On ne répètera jamais assez que, sauf à avoir signé ces avenants que (je l’ai constaté à Bron) la plupart des auteurs gardent pour l’instant sous le coude compte tenu de l’insulte que constitue le taux de rémunération, les droits numériques de nos ouvrages nous appartiennent en propre. Par exemple, toujours à partir des livres Verdier, éditeur qui m’est évidemment plus que cher, les gens, les disparus aussi, le lieu, le nom, mais qui ne manifeste pas d’appétence pour le numérique, cette présence et cette circulation sont désormais une exigence naturelle et vitale de nous tous, auteurs. C’est maintenant qu’il faut y aller.

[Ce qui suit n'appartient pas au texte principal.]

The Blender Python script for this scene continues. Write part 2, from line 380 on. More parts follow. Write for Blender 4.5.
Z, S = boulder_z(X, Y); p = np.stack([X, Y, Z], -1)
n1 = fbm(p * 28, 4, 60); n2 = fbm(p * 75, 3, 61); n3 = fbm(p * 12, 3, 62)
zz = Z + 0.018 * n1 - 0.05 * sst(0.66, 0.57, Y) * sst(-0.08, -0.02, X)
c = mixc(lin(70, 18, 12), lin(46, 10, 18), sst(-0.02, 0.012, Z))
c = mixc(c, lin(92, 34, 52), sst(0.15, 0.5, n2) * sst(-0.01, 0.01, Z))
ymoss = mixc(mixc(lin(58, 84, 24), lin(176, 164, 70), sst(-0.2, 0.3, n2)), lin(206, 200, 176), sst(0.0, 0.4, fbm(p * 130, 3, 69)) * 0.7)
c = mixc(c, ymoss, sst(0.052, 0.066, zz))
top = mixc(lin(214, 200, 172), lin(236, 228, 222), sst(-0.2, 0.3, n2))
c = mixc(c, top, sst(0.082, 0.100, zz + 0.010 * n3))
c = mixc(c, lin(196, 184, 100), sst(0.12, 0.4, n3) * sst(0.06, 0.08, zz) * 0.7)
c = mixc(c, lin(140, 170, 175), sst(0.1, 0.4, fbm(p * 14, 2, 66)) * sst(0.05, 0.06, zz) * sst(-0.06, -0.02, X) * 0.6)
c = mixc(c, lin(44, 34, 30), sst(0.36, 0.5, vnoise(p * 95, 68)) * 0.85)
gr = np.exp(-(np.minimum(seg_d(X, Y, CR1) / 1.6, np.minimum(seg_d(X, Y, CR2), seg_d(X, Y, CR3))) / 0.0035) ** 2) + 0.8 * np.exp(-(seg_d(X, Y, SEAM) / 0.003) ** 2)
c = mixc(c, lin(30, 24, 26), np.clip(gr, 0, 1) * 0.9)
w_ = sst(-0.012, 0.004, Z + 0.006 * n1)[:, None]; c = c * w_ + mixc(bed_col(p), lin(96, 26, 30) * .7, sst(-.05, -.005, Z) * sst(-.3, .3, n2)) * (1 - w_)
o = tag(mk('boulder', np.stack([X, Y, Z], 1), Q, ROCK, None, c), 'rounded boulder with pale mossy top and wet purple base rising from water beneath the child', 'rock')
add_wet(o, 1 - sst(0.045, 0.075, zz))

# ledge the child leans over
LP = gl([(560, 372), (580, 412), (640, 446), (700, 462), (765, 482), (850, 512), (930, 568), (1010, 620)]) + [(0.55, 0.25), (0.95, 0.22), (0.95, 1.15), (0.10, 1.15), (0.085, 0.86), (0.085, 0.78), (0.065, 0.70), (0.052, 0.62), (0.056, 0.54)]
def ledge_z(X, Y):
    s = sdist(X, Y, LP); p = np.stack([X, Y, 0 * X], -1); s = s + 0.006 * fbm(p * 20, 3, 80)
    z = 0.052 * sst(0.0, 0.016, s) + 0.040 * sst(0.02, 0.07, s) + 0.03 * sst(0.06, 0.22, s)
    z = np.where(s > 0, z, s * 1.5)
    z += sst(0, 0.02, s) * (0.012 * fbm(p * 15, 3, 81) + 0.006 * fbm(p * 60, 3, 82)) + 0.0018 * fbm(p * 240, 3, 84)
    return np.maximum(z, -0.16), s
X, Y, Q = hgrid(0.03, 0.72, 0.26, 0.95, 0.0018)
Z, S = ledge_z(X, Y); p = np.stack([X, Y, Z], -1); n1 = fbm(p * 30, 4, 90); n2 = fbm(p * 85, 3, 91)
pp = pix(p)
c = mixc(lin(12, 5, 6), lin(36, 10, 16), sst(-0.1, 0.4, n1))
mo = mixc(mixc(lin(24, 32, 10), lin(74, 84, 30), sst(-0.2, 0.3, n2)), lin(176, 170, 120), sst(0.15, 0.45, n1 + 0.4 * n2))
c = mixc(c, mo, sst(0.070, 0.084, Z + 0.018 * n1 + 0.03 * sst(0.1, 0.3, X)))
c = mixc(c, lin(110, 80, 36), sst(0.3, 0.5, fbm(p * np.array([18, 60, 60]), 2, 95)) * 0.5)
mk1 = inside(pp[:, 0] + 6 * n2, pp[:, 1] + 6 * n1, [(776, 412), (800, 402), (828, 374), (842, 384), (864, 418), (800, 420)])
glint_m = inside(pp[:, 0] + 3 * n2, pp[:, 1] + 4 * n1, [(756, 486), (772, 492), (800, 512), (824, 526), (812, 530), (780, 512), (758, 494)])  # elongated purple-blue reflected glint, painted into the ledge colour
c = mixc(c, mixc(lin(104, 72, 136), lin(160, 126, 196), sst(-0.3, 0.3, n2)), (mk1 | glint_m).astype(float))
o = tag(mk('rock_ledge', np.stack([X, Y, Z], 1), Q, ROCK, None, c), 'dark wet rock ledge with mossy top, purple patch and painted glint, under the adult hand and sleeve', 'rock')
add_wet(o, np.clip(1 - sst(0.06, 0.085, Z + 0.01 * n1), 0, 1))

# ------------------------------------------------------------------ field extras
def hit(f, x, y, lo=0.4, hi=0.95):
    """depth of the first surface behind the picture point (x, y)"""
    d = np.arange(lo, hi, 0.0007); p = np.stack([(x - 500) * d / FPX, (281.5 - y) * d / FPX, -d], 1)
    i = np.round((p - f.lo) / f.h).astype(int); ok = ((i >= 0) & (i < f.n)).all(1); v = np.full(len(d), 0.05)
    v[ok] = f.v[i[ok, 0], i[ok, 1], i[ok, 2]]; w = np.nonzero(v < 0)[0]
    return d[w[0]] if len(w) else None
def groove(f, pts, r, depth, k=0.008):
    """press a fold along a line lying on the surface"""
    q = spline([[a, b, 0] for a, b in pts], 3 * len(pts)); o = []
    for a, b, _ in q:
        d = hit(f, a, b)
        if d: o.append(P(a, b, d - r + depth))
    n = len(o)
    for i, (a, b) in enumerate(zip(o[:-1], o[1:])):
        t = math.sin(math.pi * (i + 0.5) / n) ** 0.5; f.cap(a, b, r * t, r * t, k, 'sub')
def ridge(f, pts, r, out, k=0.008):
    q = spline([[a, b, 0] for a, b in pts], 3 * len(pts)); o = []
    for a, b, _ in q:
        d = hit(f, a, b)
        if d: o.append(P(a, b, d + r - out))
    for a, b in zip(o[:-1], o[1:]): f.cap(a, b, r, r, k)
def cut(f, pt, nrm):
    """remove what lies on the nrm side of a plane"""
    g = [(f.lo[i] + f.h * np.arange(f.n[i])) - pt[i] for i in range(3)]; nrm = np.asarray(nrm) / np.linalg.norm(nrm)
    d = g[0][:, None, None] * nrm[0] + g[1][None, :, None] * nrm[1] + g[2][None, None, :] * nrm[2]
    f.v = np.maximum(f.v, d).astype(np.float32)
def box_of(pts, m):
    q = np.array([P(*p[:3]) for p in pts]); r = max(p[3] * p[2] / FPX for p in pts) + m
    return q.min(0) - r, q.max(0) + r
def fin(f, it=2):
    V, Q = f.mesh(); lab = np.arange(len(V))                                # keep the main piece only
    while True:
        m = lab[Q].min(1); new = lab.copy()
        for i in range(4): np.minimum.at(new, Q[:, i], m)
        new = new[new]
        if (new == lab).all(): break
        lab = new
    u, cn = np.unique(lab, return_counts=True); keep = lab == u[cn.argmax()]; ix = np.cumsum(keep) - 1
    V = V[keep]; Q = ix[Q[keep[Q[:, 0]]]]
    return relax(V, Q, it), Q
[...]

Que l’éditeur du livre imprimé en manifeste le désir, et on peut inventer ensemble : ça va être le cas avec mes livres Minuit, partie en commun avec eux, partie directement sur publie.net comme Fait divers, et Limite tout bientôt. Pour les Verdier, ce sont des récits qui sont partie intégrante de mon parcours, et non pas des objets arrêtés. Ils appelaient le réel, ils appellent une forme augmentée de ce rapport du texte au réel : version de Paysage Fer intégrant les notes de travail et textes d’accompagnement du film qui avait suivi, ainsi qu’une large part de mes photographies de terrain, et une version de Mécanique en y intégrant partie des archives photographiques de mon père et de mon grand-père, histoire des usages photographiques qui est un des thèmes évoqués dans le livre, et dédoublent l’histoire sociale de l’automobile qu’il retrace.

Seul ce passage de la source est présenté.